La salida necesaria es la de sumar los esfuerzos de todos los mexicanos detrás de un proyecto común de desarrollo que sea, a una misma vez, atractivo y realista. Esta conjunción de objetivos y apoyos es, casi por definición, el escenario ideal para cualquier político. Desafortunadamente pocos lo logran no porque sus objetivos sean malos, sino porque su capacidad para vincularlos con la política económica acaba siendo mínima, cuando no catastrófica. La experiencia en diversos países –de Argentina a Rusia- muestra que el desarrollo no depende de la voluntad del político, sino de su capacidad para articular cambios y transformaciones dentro de un entorno de administración económica realista y ortodoxa.
Puesto en términos concretos, es más que evidente que el potencial económico del país es infinitamente superior al que hemos observado a lo largo de los últimos años. Las oportunidades de desarrollo que se han dejado pasar son tantas que sobra enumerarlas. Tienen razón los candidatos que afirman que es posible alcanzar tasas de crecimiento muy superiores a las logradas en las últimas décadas, de crearse las condiciones y eliminarse las trabas que ahora lo impiden. La clave reside precisamente en la habilidad que despliegue quien llegue a la presidencia para crear esas condiciones y eliminar los obstáculos que tan persistentes han resultado para sus predecesores. Por ejemplo, es patente la necesidad de atacar problemas de esencia, como el de la baja recaudación fiscal. Pero no por urgente, necesario o posible algo se ha hecho al respecto.

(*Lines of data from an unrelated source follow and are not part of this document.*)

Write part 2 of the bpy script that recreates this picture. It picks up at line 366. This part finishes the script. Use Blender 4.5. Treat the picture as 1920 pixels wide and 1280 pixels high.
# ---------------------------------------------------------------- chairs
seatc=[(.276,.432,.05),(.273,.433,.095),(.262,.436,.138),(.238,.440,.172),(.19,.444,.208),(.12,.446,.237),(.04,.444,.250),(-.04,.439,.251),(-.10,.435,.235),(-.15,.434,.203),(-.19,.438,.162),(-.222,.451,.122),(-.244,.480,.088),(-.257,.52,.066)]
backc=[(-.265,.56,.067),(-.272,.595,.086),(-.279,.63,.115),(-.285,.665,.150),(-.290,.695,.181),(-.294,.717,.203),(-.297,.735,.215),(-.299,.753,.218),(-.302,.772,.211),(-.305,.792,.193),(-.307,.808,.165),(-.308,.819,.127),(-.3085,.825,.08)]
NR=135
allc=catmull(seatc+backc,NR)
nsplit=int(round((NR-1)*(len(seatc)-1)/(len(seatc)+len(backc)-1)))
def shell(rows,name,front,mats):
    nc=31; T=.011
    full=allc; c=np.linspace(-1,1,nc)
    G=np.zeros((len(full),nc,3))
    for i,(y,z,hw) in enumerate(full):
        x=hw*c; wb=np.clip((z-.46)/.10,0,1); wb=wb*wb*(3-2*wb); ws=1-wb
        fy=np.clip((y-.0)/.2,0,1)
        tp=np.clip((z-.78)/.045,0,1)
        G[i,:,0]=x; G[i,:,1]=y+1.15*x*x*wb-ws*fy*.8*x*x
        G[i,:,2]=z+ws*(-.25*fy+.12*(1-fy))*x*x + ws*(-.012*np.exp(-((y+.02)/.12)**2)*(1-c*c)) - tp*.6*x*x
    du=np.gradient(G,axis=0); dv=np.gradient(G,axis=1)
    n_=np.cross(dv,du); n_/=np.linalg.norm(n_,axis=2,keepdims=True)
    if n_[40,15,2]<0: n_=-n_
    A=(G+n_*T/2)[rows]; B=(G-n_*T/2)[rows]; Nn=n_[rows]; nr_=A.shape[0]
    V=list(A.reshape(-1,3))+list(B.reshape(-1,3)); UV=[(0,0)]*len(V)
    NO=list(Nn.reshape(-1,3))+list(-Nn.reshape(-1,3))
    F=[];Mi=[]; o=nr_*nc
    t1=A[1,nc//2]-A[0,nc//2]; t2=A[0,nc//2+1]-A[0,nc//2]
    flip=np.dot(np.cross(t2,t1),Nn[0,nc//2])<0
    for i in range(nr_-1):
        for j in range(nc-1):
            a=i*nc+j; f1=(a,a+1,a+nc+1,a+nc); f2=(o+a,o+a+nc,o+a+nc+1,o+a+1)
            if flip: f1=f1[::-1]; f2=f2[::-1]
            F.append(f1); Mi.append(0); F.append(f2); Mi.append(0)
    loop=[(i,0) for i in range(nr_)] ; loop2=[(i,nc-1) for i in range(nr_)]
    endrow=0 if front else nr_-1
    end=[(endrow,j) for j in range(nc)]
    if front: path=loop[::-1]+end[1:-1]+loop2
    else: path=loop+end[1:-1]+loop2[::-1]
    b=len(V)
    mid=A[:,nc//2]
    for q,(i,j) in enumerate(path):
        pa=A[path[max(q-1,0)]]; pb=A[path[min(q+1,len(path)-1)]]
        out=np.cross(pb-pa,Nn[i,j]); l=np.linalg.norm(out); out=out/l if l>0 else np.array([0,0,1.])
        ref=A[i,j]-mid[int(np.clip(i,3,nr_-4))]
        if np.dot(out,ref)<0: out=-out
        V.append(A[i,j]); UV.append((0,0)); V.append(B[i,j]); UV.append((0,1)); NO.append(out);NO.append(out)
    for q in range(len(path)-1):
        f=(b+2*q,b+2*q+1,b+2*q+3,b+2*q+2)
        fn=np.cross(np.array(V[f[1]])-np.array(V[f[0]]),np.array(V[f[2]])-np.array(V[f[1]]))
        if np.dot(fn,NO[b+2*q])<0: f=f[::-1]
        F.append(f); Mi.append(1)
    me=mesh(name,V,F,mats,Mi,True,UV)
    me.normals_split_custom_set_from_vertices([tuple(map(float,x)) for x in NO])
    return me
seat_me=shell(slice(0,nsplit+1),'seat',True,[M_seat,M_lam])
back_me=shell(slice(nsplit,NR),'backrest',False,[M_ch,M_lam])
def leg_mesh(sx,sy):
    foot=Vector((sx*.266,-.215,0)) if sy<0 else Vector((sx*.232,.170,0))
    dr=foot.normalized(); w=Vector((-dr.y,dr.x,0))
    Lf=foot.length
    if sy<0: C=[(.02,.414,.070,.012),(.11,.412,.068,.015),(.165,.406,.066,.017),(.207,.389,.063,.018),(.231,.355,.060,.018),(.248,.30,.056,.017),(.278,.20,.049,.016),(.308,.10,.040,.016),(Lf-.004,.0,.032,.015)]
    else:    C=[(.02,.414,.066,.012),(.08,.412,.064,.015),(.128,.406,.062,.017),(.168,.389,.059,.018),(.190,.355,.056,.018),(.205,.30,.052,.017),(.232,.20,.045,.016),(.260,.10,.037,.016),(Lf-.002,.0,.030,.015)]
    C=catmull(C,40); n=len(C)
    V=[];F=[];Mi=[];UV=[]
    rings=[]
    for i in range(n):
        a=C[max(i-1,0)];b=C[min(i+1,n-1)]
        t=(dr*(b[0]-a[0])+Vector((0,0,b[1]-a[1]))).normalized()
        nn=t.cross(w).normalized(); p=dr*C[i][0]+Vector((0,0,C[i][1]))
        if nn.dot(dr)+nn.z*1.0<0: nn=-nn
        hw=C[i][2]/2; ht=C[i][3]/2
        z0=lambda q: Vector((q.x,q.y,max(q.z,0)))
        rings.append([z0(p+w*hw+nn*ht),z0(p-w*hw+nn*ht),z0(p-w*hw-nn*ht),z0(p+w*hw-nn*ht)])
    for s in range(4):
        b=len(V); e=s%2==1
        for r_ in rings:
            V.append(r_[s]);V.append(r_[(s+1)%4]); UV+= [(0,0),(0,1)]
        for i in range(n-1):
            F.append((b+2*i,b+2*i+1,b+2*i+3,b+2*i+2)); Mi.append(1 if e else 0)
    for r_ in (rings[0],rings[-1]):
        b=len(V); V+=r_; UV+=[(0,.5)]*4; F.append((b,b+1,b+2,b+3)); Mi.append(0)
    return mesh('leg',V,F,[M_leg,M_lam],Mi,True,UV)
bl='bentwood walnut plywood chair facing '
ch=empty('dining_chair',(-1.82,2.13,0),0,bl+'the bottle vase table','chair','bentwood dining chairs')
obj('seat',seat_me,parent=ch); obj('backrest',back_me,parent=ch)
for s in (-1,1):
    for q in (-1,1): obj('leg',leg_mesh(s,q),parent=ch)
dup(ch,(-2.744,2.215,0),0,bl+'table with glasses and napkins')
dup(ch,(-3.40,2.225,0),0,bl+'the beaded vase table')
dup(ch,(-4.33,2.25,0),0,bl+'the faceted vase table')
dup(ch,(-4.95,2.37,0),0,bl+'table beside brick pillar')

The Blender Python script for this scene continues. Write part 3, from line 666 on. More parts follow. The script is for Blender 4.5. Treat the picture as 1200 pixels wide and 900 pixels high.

Quizá lo que el país requiera sea precisamente de las habilidades de un político que logre lo que los economistas simplemente no pudieron alcanzar. Pero los agentes económicos albergan, aquí y en China, una profunda desconfianza hacia los políticos, para lo cual no ayudan las posturas, en ocasiones incendiarias (aunque los políticos ni cuenta se den de ello) que son comunes en las campañas electorales. Por ello, más valdría que quienes aspiran a gobernar al país comiencen por construir una plataforma de confiabilidad en su manejo de la economía si no quieren encontrarse con que cada día tienen menos que gobernar. Sin confianza, como decía Mao, el gobierno es imposible.